Your task is to repeat all of the data exactly while excluding the pictures.

>> start Provided data

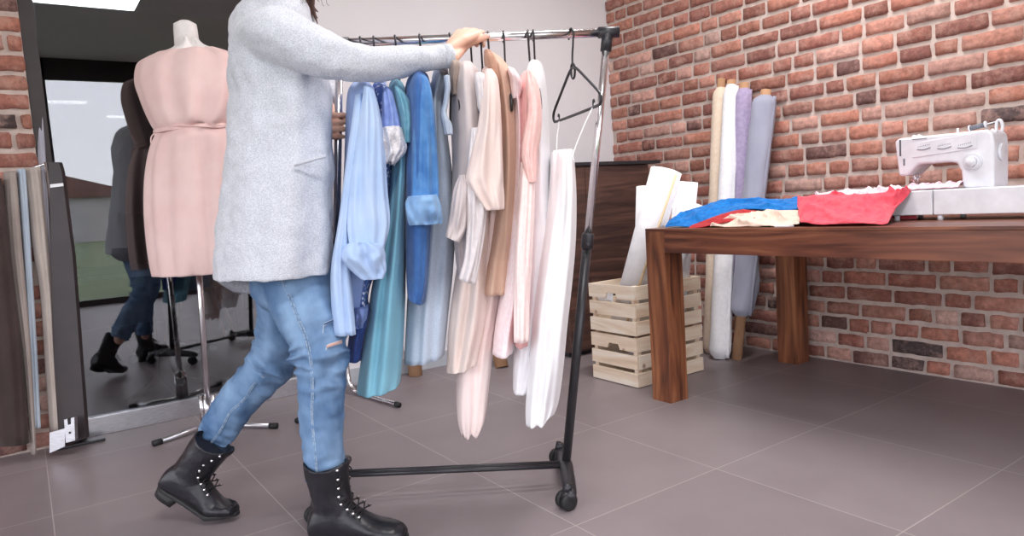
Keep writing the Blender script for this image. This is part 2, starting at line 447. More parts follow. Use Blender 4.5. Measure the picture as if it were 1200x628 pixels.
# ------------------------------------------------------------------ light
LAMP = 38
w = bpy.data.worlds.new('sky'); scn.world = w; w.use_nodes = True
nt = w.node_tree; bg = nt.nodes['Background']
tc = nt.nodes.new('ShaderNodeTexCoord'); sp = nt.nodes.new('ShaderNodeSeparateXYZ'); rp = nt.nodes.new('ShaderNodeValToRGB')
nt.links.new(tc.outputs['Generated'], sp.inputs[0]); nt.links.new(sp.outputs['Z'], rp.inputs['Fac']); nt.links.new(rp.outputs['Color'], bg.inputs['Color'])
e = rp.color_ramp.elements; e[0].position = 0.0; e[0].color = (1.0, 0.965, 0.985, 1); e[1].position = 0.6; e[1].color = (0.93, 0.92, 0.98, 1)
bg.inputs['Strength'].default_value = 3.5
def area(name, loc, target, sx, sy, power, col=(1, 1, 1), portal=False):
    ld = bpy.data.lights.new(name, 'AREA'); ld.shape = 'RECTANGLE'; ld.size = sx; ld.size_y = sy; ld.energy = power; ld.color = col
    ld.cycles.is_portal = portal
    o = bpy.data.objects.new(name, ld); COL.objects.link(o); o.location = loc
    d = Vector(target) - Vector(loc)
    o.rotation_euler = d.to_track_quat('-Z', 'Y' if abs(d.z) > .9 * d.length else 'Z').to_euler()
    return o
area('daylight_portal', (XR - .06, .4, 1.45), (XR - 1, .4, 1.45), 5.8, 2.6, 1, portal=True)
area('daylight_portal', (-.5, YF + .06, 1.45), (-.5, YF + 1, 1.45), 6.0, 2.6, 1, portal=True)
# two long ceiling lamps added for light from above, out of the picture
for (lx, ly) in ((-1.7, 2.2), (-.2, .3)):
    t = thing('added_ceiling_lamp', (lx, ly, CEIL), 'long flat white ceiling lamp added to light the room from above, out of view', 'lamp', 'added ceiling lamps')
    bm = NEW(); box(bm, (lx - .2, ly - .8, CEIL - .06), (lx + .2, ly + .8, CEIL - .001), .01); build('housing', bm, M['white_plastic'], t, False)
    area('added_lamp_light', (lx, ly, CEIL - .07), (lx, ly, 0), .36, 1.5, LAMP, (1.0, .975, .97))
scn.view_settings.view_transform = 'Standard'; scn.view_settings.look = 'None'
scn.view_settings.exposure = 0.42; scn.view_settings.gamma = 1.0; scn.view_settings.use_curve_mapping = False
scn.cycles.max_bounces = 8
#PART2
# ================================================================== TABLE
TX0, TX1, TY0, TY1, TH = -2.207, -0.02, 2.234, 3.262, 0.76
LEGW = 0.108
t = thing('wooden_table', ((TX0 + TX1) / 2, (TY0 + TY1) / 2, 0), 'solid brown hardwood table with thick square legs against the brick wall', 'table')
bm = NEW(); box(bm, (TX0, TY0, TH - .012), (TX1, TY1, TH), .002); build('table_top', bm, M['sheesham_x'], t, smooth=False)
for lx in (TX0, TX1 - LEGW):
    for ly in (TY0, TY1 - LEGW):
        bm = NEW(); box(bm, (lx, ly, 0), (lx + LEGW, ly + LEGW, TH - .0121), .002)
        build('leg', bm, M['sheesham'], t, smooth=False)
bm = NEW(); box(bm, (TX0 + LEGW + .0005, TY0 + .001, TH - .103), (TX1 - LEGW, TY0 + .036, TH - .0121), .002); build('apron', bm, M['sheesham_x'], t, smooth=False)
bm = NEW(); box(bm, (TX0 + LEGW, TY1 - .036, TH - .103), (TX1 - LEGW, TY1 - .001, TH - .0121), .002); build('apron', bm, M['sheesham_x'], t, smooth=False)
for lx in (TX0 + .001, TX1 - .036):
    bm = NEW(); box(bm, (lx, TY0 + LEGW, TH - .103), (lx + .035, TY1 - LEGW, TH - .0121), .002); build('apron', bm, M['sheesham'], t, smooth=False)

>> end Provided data

→ Solution:
Keep writing the Blender script for this image. This is part 2, starting at line 447. More parts follow. Use Blender 4.5. Measure the picture as if it were 1200x628 pixels.
# ------------------------------------------------------------------ light
LAMP = 38
w = bpy.data.worlds.new('sky'); scn.world = w; w.use_nodes = True
nt = w.node_tree; bg = nt.nodes['Background']
tc = nt.nodes.new('ShaderNodeTexCoord'); sp = nt.nodes.new('ShaderNodeSeparateXYZ'); rp = nt.nodes.new('ShaderNodeValToRGB')
nt.links.new(tc.outputs['Generated'], sp.inputs[0]); nt.links.new(sp.outputs['Z'], rp.inputs['Fac']); nt.links.new(rp.outputs['Color'], bg.inputs['Color'])
e = rp.color_ramp.elements; e[0].position = 0.0; e[0].color = (1.0, 0.965, 0.985, 1); e[1].position = 0.6; e[1].color = (0.93, 0.92, 0.98, 1)
bg.inputs['Strength'].default_value = 3.5
def area(name, loc, target, sx, sy, power, col=(1, 1, 1), portal=False):
    ld = bpy.data.lights.new(name, 'AREA'); ld.shape = 'RECTANGLE'; ld.size = sx; ld.size_y = sy; ld.energy = power; ld.color = col
    ld.cycles.is_portal = portal
    o = bpy.data.objects.new(name, ld); COL.objects.link(o); o.location = loc
    d = Vector(target) - Vector(loc)
    o.rotation_euler = d.to_track_quat('-Z', 'Y' if abs(d.z) > .9 * d.length else 'Z').to_euler()
    return o
area('daylight_portal', (XR - .06, .4, 1.45), (XR - 1, .4, 1.45), 5.8, 2.6, 1, portal=True)
area('daylight_portal', (-.5, YF + .06, 1.45), (-.5, YF + 1, 1.45), 6.0, 2.6, 1, portal=True)
# two long ceiling lamps added for light from above, out of the picture
for (lx, ly) in ((-1.7, 2.2), (-.2, .3)):
    t = thing('added_ceiling_lamp', (lx, ly, CEIL), 'long flat white ceiling lamp added to light the room from above, out of view', 'lamp', 'added ceiling lamps')
    bm = NEW(); box(bm, (lx - .2, ly - .8, CEIL - .06), (lx + .2, ly + .8, CEIL - .001), .01); build('housing', bm, M['white_plastic'], t, False)
    area('added_lamp_light', (lx, ly, CEIL - .07), (lx, ly, 0), .36, 1.5, LAMP, (1.0, .975, .97))
scn.view_settings.view_transform = 'Standard'; scn.view_settings.look = 'None'
scn.view_settings.exposure = 0.42; scn.view_settings.gamma = 1.0; scn.view_settings.use_curve_mapping = False
scn.cycles.max_bounces = 8
#PART2
# ================================================================== TABLE
TX0, TX1, TY0, TY1, TH = -2.207, -0.02, 2.234, 3.262, 0.76
LEGW = 0.108
t = thing('wooden_table', ((TX0 + TX1) / 2, (TY0 + TY1) / 2, 0), 'solid brown hardwood table with thick square legs against the brick wall', 'table')
bm = NEW(); box(bm, (TX0, TY0, TH - .012), (TX1, TY1, TH), .002); build('table_top', bm, M['sheesham_x'], t, smooth=False)
for lx in (TX0, TX1 - LEGW):
    for ly in (TY0, TY1 - LEGW):
        bm = NEW(); box(bm, (lx, ly, 0), (lx + LEGW, ly + LEGW, TH - .0121), .002)
        build('leg', bm, M['sheesham'], t, smooth=False)
bm = NEW(); box(bm, (TX0 + LEGW + .0005, TY0 + .001, TH - .103), (TX1 - LEGW, TY0 + .036, TH - .0121), .002); build('apron', bm, M['sheesham_x'], t, smooth=False)
bm = NEW(); box(bm, (TX0 + LEGW, TY1 - .036, TH - .103), (TX1 - LEGW, TY1 - .001, TH - .0121), .002); build('apron', bm, M['sheesham_x'], t, smooth=False)
for lx in (TX0 + .001, TX1 - .036):
    bm = NEW(); box(bm, (lx, TY0 + LEGW, TH - .103), (lx + .035, TY1 - LEGW, TH - .0121), .002); build('apron', bm, M['sheesham'], t, smooth=False)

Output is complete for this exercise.